流速は0.5mL/分で5cmであれば、おおよそ5000 ~ 6000 psi位の間かなと思っていますが。
―10cmだともっと高いですよね?
高いです。10cmだと最初の時点でおおよそ8000psi位ですかね。
―例えば従来のLCやアライアンスなどは5000psi位が限界なわけですよね。それをいきなり12000とか15000psiでも運転するので、それに対して不安に思われたりすることはないのかなと。
それは、ないとは言えません。ただ、以前は結構 (フェラルを) 力いっぱい締めていましたが、UPLCの場合は、そんなことを気にしなくてよいという嬉しさがあります。
―UPLCにはHPLCカラムをつけてHPLCとして使えるのですが、お使いになることはありますか?
ありましたね。特にHSS T3 が出る前は、コンベンショナルなAtlantisを使っていました。他のカラムを使う事もありましたが、最初のうちだけでしたね。今はほとんどUPLC専用カラムを使っています。
―現在カラムの品揃えではC18とRPとC8、PhenylとHSSとHILICがあるんですけど、それ以外にもこれがあったらとかいうカラムはありますか?
いまの所は不自由していません。色々種類があった方が良いとは思いますが、薬物動態の定量分析であれば問題なくやっています。個人的に僕は満足しています。
―今お使いなのは2.1mm内径ですよね?細くなるとその分濃縮されるので、1mm径を使ってLC/MS/MSで更なる高感度化は必要ないですか?
やろうと思っています。
―ソフトウェアとMSのお話もお聞きしたいのですが、まず Empowerソフトウェア について何かコメントはありますか?
他社の装置も同様であると思いますが、解析履歴および変更履歴が残り、GLP対応である点は良いと思います。データの解析は、MassLynx と比べると複雑な所はありますが、他社と比べると非常に使いやすいと思っています。
― Quattro Premier (ウォーターズのタンデム四重極型MS) のここが良いなと思うところありますか?
スキャンスピードが速いのが他社と区別出来るところとかなと思っています。カクテルで分析をすることが結構あるので、ふつう数が5、6種だと思いますが、Quattro Premierだと10種類の同時分析が容易であると思っています。そういう意味ではスループットが上がりますし、分析時間も速くなります。かつ分離にUPLCを用いればイオンサプレッションも起こりにくいので、僕は満足しています。ちょっと褒めすぎかもしれませんが。さらに言えばサービスの方の迅速かつ手厚いケアが、僕のウォーターズを薦めている一番の理由です。

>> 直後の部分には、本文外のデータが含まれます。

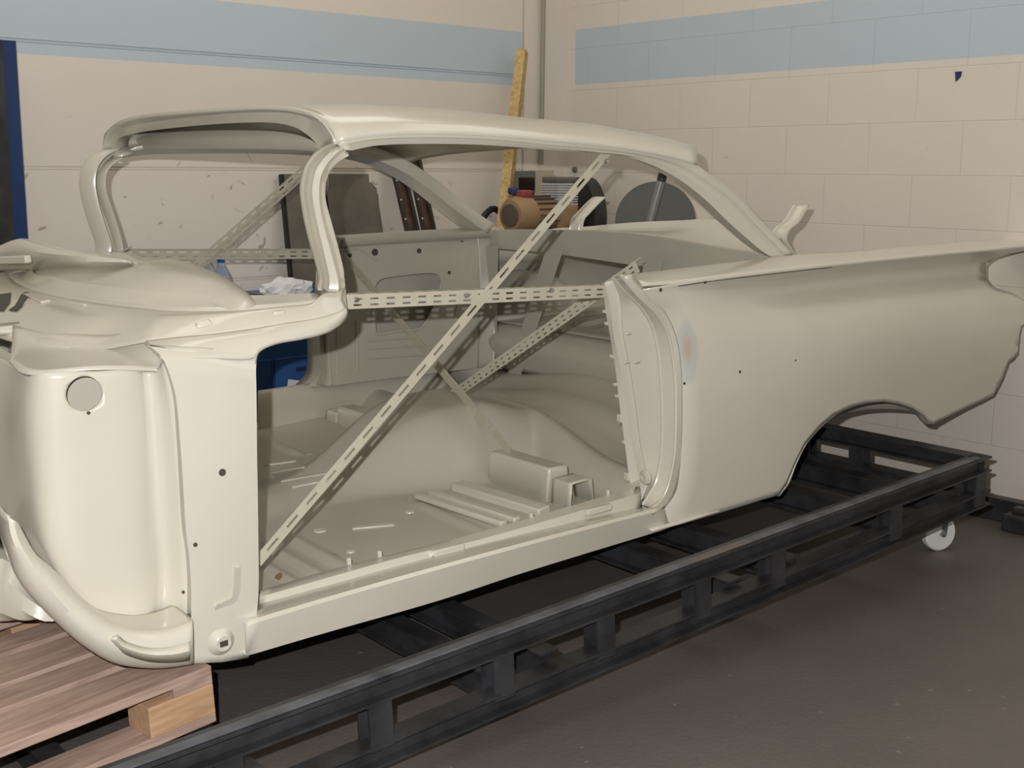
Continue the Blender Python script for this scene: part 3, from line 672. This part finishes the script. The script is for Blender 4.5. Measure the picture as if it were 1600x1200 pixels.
for a, c, w_ in (((768, 384), (766, 570), (10, 9)), ((866, 392), (800, 596), (13, 10)), ((1024, 402), (1016, 430), (14, 14)), ((742, 384), (757, 570), (6, 6))):
    b = MB(); strut(b, a, c, w_); part(b, 'seat_back_strut', INNER, thick=.005, smooth=False)
# lower rear bulkhead and boot floor
bk = [[Vector((3.20, 2.66, -1.06)), Vector((3.20, YC, -1.04)), Vector((3.20, 4.21, -1.04))], [Vector((3.17, 2.66, -.93)), Vector((3.17, YC, -.92)), Vector((3.17, 4.21, -.92))], [Vector((3.24, 2.66, -.865)), Vector((3.24, YC, -.855)), Vector((3.24, 4.21, -.85))]]
part(MB().loft(bk, 20, 10), 'rear_bulkhead', INNER, thick=.005)
def zb(x, y): return -.85+.02*(x-3.24)+.012*(1 if int((y-2.6)/.09) % 2 else 0)*sm(3.35, 3.4, x)
part(MB().grid([[Vector((3.24+1.1*i/30, 2.60+1.66*j/90, zb(3.24+1.1*i/30, 2.60+1.66*j/90))) for j in range(91)] for i in range(31)]), 'boot_floor', INNER, thick=.004)
part(MB().loft([[Vector((4.36, 2.56, -1.02)), Vector((4.42, YC, -1.02)), Vector((4.36, 4.31, -1.02))], [Vector((4.36, 2.56, -.62)), Vector((4.46, YC, -.62)), Vector((4.36, 4.31, -.62))]], 20, 8), 'tail_panel', INNER, thick=.005)
# parcel shelf and rear window sill
sh0 = off(bm_t, .05, 0, .0)
sh2 = C("745,366 800,363 925,353 990,348 1060,345 1110,343 1140,350 1175,370 1205,393", [4.24, 4.2, 3.95, 3.75, 3.5, 3.3, 3.15, 2.95, 2.70])
sh1 = [a.lerp(b, .85)+Vector((0, 0, -.022)) for a, b in zip(resample(sh0, 20), resample(sh2, 20))]
sh3 = off(sh2, .06, 0, -.03)
part(MB().loft([sh0, sh1, sh2, sh3], 50, 16), 'parcel_shelf', thick=.004, ang=30)
# boot-lid hinge arms
def hinge(pts, Y_):
    c = C(pts, Y_); b = MB()
    b.loft([off(c, -.012, -.028), off(c, .012, -.028), off(c, .012, .028), off(c, -.012, .028)], 24)
    return b
part(hinge("1252,320 1246,330 1236,346 1222,358 1216,372 1224,388 1236,408 1240,425", 2.92), 'boot_lid_hinge', thick=.004, ang=40)
part(hinge("936,308 925,318 911,333 903,342 900,356 900,375", 3.90), 'boot_lid_hinge', thick=.004, ang=40)

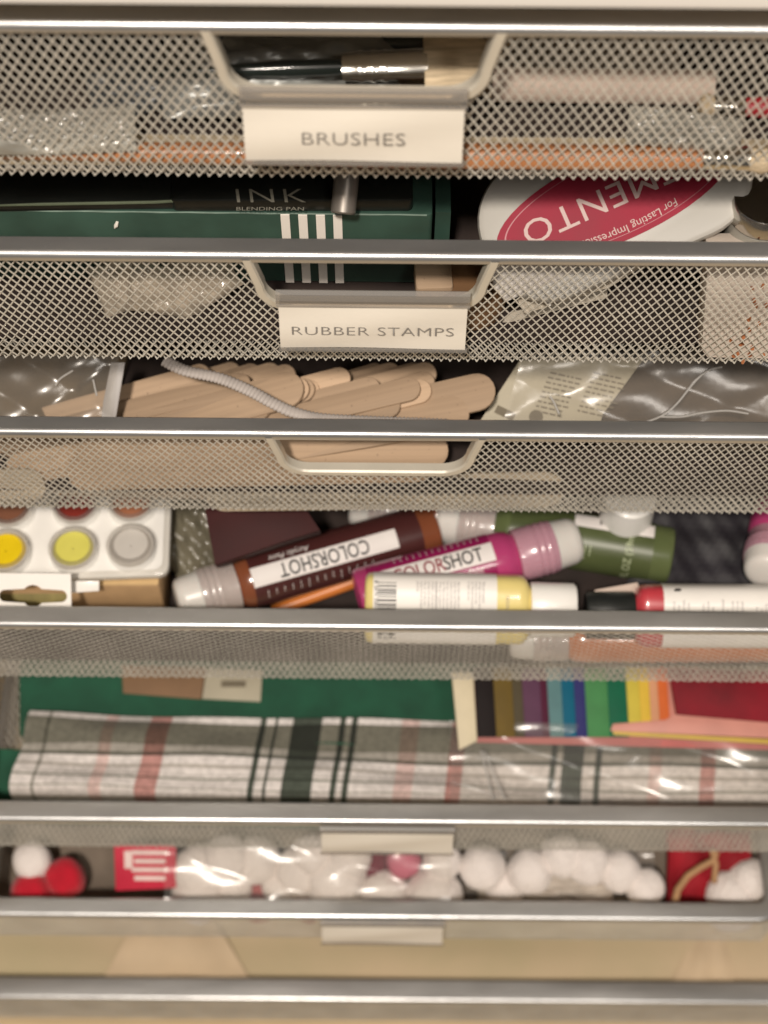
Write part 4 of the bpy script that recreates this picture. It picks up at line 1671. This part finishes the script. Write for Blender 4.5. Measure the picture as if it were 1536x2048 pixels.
def plaid():
    m = bpy.data.materials.new('plaid_flannel')
    m.use_nodes = True
    nt = m.node_tree
    b = nt.nodes['Principled BSDF']
    b.inputs['Roughness'].default_value = 0.9
    b.inputs['Sheen Weight'].default_value = 0.2
    tc = nt.nodes.new('ShaderNodeTexCoord')
    sp = nt.nodes.new('ShaderNodeSeparateXYZ')
    nt.links.new(tc.outputs['UV'], sp.inputs[0])

    def ramp(out, stops):
        r_ = nt.nodes.new('ShaderNodeValToRGB')
        r_.color_ramp.interpolation = 'CONSTANT'
        e = r_.color_ramp.elements
        while len(e) > 1:
            e.remove(e[-1])
        e[0].position, e[0].color = stops[0][0], (*stops[0][1], 1)
        for p, c_ in stops[1:]:
            q = e.new(p)
            q.color = (*c_, 1)
        nt.links.new(out, r_.inputs['Fac'])
        return r_
    W = (1, 1, 1)
    G, LG, RD, PK = (.085, .112, .088), (.38, .39, .35), (.74, .41, .385), (.97, .77, .75)
    su = [(0, W), (.024, LG), (.031, W), (.098, PK), (.116, W), (.160, RD), (.184, W), (.302, G), (.311, W), (.321, G), (.328, W), (.345, G), (.385, W), (.407, G), (.415, W),
          (.424, G), (.430, W), (.492, PK), (.512, W), (.555, RD), (.577, W), (.690, G), (.696, W), (.704, G), (.734, W), (.750, G), (.756, W), (.82, PK), (.835, W), (.885, RD), (.905, W)]
    sv = [(0, W), (.10, (.55, .56, .52)), (.115, W), (.22, (.36, .38, .33)), (.25, W), (.275, (.5, .5, .46)), (.285, W), (.36, (.60, .59, .55)), (.40, W), (.50, (.16, .17, .14)), (.54, (.46, .46, .42)), (.62, (.20, .205, .165)), (.92, W)]
    mx = nt.nodes.new('ShaderNodeMixRGB')
    mx.blend_type = 'MULTIPLY'
    mx.inputs[0].default_value = 1
    nt.links.new(ramp(sp.outputs['X'], su).outputs['Color'], mx.inputs[1])
    nt.links.new(ramp(sp.outputs['Y'], sv).outputs['Color'], mx.inputs[2])
    wv = nt.nodes.new('ShaderNodeTexNoise')
    wv.inputs['Scale'].default_value = 380
    wv.inputs['Detail'].default_value = 8
    nt.links.new(tc.outputs['Object'], wv.inputs['Vector'])
    m2_ = nt.nodes.new('ShaderNodeMixRGB')
    m2_.blend_type = 'MULTIPLY'
    m2_.inputs[0].default_value = 1
    wr = nt.nodes.new('ShaderNodeValToRGB')
    wr.color_ramp.elements[0].position, wr.color_ramp.elements[1].position = .3, .7
    wr.color_ramp.elements[0].color, wr.color_ramp.elements[1].color = (.50, .465, .445, 1), (.74, .69, .665, 1)
    nt.links.new(wv.outputs['Fac'], wr.inputs['Fac'])
    nt.links.new(wr.outputs['Color'], m2_.inputs[2])
    nt.links.new(mx.outputs[0], m2_.inputs[1])
    nt.links.new(m2_.outputs[0], b.inputs['Base Color'])
    bp = nt.nodes.new('ShaderNodeBump')
    bp.inputs['Strength'].default_value = .3
    bp.inputs['Distance'].default_value = .0006
    nt.links.new(wv.outputs['Fac'], bp.inputs['Height'])
    nt.links.new(bp.outputs['Normal'], b.inputs['Normal'])
    return m


# folded fabric: outline of the top (pixels), a rolled front edge
nu, nv = 60, 26
tl, tr = H(5, 62, 1424, .026), H(5, 1575, 1452, .026)
bl, br = H(5, 15, 1590, .022), H(5, 1575, 1628, .018)
rows, uv = [], []
for j in range(nv + 1):
    v_ = j / nv
    row = []
    for i in range(nu + 1):
        u_ = i / nu
        p = (bl * (1 - u_) + br * u_) * (1 - v_) + (tl * (1 - u_) + tr * u_) * v_
        p = p + Vector((0, 0, .0022 * math.sin(5 * u_ + 3 * v_) + .0020 * math.sin(12 * u_ + 9 * v_) + .0012 * math.sin(9 * v_ + 2 * u_) + .0008 * math.sin(31 * u_ - 12 * v_)))
        if v_ < .12:
            q = (.12 - v_) / .12
            p = p + Vector((0, .004 * q * q - .002 * q, -.012 * q * q))
        row.append(p)
        uv.append((u_, v_))
    rows.append(row)
mb = MB()
c5 = sum((p for r in rows for p in r), Vector()) / ((nu + 1) * (nv + 1))
mb.grid([[p - c5 for p in r] for r in rows])
low = [[p - c5 - Vector((0, 0, .012)) for p in reversed(r)] for r in rows]
mb.grid(low)
me = mb.mesh('plaid_fabric', plaid())
ul = me.uv_layers.new(name='UVMap')
for lp in me.loops:
    ul.data[lp.index].uv = uv[lp.vertex_index % len(uv)] if lp.vertex_index < len(uv) else (1 - uv[lp.vertex_index - len(uv)][0], uv[lp.vertex_index - len(uv)][1])
o = single('plaid_fabric', me, None, 'folded white and green plaid fabric with red stripes', 'fabric', Matrix.Translation(c5))

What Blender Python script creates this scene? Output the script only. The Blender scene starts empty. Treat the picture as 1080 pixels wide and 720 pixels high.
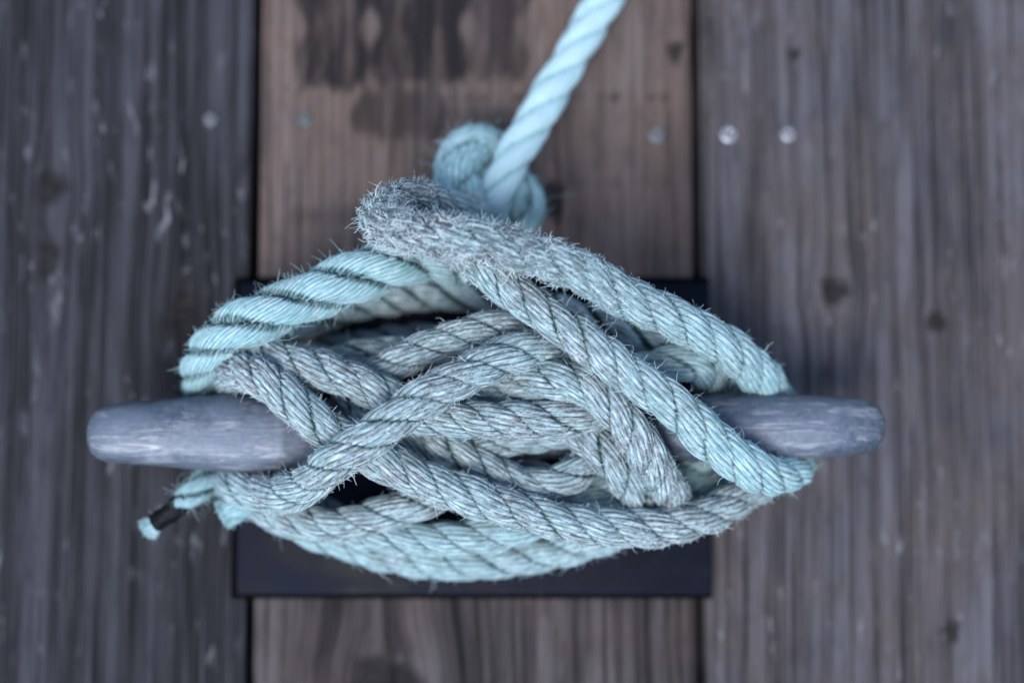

―ありがとうございます。ポジネガ切り替えはお使いになりますか?
使っていますね。それはCYP代謝物で測定するときはネガティブでしかイオン化しないものがありますので、1回で分析したいというときに有用だと思います。スキャンスピードの速さが、このことを可能にしていますね。
―あと、UPLCのハード、ソフト、カラム全部含めて、こうなったらいいなとかこれが足りないとかそういうことはありますか?
現状で、すでに出来るのかもしれませんが、カラムスイッチングが出来ればと。
―先日お問い合わせいただいたので今日資料を持ってきました。20,000PSIの高耐圧バルブをつけて使うことができます。LCポンプを接続した構成をご紹介しますね。あとは何かございますか?
そうですね、後は装置というよりも部品。96wellプレートで容量が350uLまでのものはありますが,さらに用量の少ないウェルプレートで、微量サンプルでもちゃんと吸えるような径のプレートがあればいいな、と。
―ウエル容量そのものは大きくなるのですが最小残存量がより少ないプレートが出ています。あとはクロマトメーカーとかMSメーカーに今後期待することとか、こんな風になったら良いなとか、ご要望はございますか?
今は現状に満足しています。定性に関しては、各質量分析メーカーが新規装置を続々と出されており、非常に期待しております。御社(ウォーターズ)は SYNAPT HDMS を出されており、他社とは違ってUPLCとともに、目的物質の分離技術において先んじておられる点が、非常に興味をそそられています。一つ希望するならば、SYNAPTの定量器が出ればなあと思っております。話は重なりますが、定量って言う意味であればZ-spray(汚れにくい)でかつより高感度なMS/MS製品がウォーターズから出ればいいなって、ウォーターズを好きな方達は思っていると思います。
―今日はお忙しいところどうもありがとうございました。
担当者コメント:
製薬の薬物動態研究のお客様には広くお使いいただいている ACQUITY UPLC ですが、今年はウォーターズだけでなく他メーカーのMS検出器にもインレットとしてご利用いただくケースがとても増えました。UPLCテクノロジーはMS検出器の性能を生かし、高感度化や高速化に貢献します。加藤様にはさらなる高感度化とあわせて高分離能化にも取り組んでいただけるのではないかと期待させていただいております。どうぞよろしくお願いいたします。